Peter Bleksley, a former police officer and current crime writer, appearing on BBC’s Breakfast show yesterday morning expressed his outrage at the glamourization of crime while he pointed out that these two men were dangerous armed criminals and that people could have been hurt but for a stroke of luck. There were a few things about his comments that bothered me, not the least of which was the health and safety credo of "could have". Yes, "could have" but "didn’t". If people weren’t drawn to the dark, seductive, inherent sexiness of crime, then he wouldn’t be selling any books. I highly doubt that people buy them because they are horrified at the things that human beings are capable of doing to each other; they buy them because they are intrigued by the criminal mind, and because of their innate desire to know that justice has been done.

Perhaps it's not so much the glamour of this crime that has seduced people. Perhaps it is more of an expression of the desire to strike back at the capitalism that brought about the recession that has ground so many people down. It is the rich being targeted at a time when the poor are suffering. It is a sense of justice, of balance being restored. Maybe that is what Mr. Bleksley should be considering, instead of condemning people for their lack of moral fiber in failing to regard the heinousness of the crime. Being seduced by crime does not mean that a person is lacking in ethics.

After all, I glamourize crime in my own writings, and I’m not ashamed to admit that. I believe very strongly that the world is a highly complex place and that the nature of right and wrong is not as easy to define as perhaps it once was.
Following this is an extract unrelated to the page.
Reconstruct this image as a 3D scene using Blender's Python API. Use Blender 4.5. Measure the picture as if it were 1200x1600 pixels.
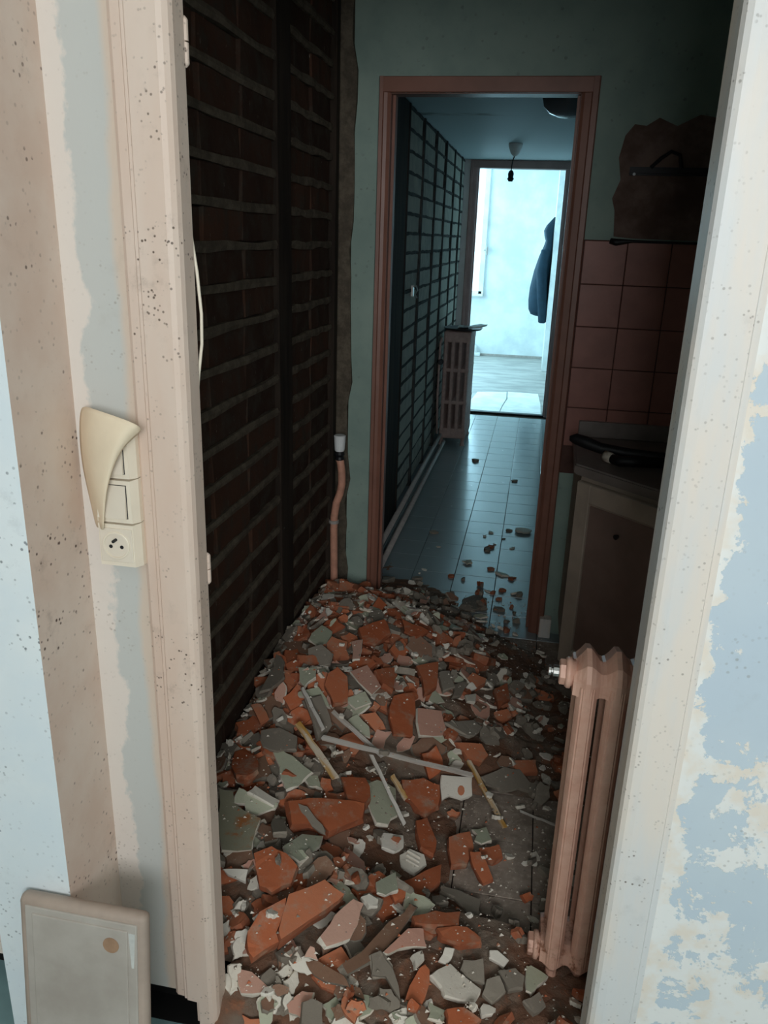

For example, whilst I disagree with Ronnie Biggs being allowed compassionate release from prison, I also appreciate his son’s remarks earlier on this week that there are teenagers knifing and murdering each other on the streets who don’t get anywhere near the sentence that his father received. Justice is a very sticky issue which comes down to many different things, and the right decision isn’t always made in courts. Is it any wonder that movies such as Ocean’s 11, The Italian Job, Robin Hood and Swordfish have such wide appeal? So what if the law is broken? True justice is being served, and that’s what really matters to people when they are morally outraged and the system has let them down.

So sue me for wishing those boys well, and for glamourizing crime. I also glamourize morality, for those who care to look deep enough.